A View of SDRE Control Methods as One Branch of Indirect Adaptive Control

Abstract

Current popular State Dependent Riccati Equation (SDRE) control methods, which have recently received a lot of attention in the control community, have been perceived as one branch of adaptive control. Their ability to re-compute the controller gain in real time based on the State Dependent Coefficient (SDC) matrix pair [A(x(t)), B(x(t))] can be viewed as an equivalent approach to the indirect adaptive control design paradigm. The SDC pair captures new knowledge of the vehicle’s dynamics from the dynamic state vector signatures without explicitly relying on an onboard parameter estimator. This paper presents such a view with a detailed comparison using an architecture-based functional block diagram to justify that observation.
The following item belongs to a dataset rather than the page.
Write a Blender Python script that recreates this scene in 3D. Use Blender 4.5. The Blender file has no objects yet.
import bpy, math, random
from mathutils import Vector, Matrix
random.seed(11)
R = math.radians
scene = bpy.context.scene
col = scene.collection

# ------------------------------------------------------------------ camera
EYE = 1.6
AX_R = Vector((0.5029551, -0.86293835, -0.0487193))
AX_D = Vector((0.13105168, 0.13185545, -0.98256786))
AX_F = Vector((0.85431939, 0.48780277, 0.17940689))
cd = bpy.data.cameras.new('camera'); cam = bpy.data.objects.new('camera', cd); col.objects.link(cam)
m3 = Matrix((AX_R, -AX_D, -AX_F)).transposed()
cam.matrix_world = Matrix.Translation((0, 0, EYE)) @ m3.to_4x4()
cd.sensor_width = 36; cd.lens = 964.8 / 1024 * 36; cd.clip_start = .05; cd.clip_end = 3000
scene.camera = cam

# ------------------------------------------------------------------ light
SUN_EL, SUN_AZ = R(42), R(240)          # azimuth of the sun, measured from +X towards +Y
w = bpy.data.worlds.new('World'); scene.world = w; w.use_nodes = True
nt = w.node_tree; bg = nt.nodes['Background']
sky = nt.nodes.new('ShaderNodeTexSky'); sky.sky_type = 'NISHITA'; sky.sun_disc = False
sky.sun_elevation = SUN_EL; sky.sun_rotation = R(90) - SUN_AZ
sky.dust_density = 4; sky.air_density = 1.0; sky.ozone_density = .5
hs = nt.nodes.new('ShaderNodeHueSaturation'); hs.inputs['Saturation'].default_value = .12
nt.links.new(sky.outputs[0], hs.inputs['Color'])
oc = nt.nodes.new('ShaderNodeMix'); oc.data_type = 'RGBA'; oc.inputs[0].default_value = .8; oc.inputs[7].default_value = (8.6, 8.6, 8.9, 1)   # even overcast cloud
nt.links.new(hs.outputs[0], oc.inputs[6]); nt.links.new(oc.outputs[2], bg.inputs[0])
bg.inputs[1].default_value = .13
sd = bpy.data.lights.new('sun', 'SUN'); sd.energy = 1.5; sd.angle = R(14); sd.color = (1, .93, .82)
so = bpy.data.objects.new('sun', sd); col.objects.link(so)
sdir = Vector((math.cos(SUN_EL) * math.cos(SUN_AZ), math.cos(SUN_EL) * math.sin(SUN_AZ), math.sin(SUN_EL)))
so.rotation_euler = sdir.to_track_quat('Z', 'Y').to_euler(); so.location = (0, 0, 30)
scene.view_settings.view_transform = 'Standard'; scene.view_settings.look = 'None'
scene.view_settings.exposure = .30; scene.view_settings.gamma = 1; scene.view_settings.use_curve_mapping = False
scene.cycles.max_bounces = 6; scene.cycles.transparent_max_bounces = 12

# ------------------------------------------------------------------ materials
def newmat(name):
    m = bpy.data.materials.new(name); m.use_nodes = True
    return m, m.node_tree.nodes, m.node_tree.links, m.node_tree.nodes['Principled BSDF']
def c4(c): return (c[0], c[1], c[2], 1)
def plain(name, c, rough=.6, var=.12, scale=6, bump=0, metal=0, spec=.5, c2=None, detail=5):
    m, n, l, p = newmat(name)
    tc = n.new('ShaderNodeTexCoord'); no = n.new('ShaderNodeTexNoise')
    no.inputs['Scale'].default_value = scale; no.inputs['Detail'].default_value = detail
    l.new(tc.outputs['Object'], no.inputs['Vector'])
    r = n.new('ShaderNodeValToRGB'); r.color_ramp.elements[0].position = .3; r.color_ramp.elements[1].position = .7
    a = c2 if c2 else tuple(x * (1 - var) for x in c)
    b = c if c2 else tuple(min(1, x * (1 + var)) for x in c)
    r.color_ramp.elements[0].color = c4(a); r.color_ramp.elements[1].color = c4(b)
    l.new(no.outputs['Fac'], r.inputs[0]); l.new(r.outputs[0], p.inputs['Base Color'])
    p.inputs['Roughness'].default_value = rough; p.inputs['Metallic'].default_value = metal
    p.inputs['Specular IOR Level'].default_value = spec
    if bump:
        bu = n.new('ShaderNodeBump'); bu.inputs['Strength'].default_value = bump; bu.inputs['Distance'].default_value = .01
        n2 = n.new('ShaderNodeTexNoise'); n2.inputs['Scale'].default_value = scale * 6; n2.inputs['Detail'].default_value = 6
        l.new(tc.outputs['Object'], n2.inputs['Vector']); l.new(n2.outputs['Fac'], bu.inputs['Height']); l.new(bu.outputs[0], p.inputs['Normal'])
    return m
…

The premise that SDRE control methods can be viewed as an equivalent Indirect Adaptive Control Design Methodology (i.e., self tuning regulator (STR) with an onboard parameter estimator) is supported by the following statement. SDRE design methods adaptively compute the gain matrix via an approximation to the Hamilton Jacobi Bellman (HJB) based optimization process (i.e., self tuning aspect) using an implicit on-board parameter estimator. This is virtually achieved by having the SDRE actual state vector x(t) driving the SDC pair [A(x(t)), B(x(t))] as the provider of new knowledge which is supplied to the controller tuning process. A satellite attitude pointing and control system is used to illustrate the comparison of both architectures and simulation assessments. The results from this example lead to the conclusion that the SDRE method is truly one branch of Indirect Adaptive Control. Discussion of the SDRE control performance as an indirect adaptive controller is provided to facilitate practitioners use of this design methodology for problems requiring adaptive control and to facilitate theorists to further solidify this thinking.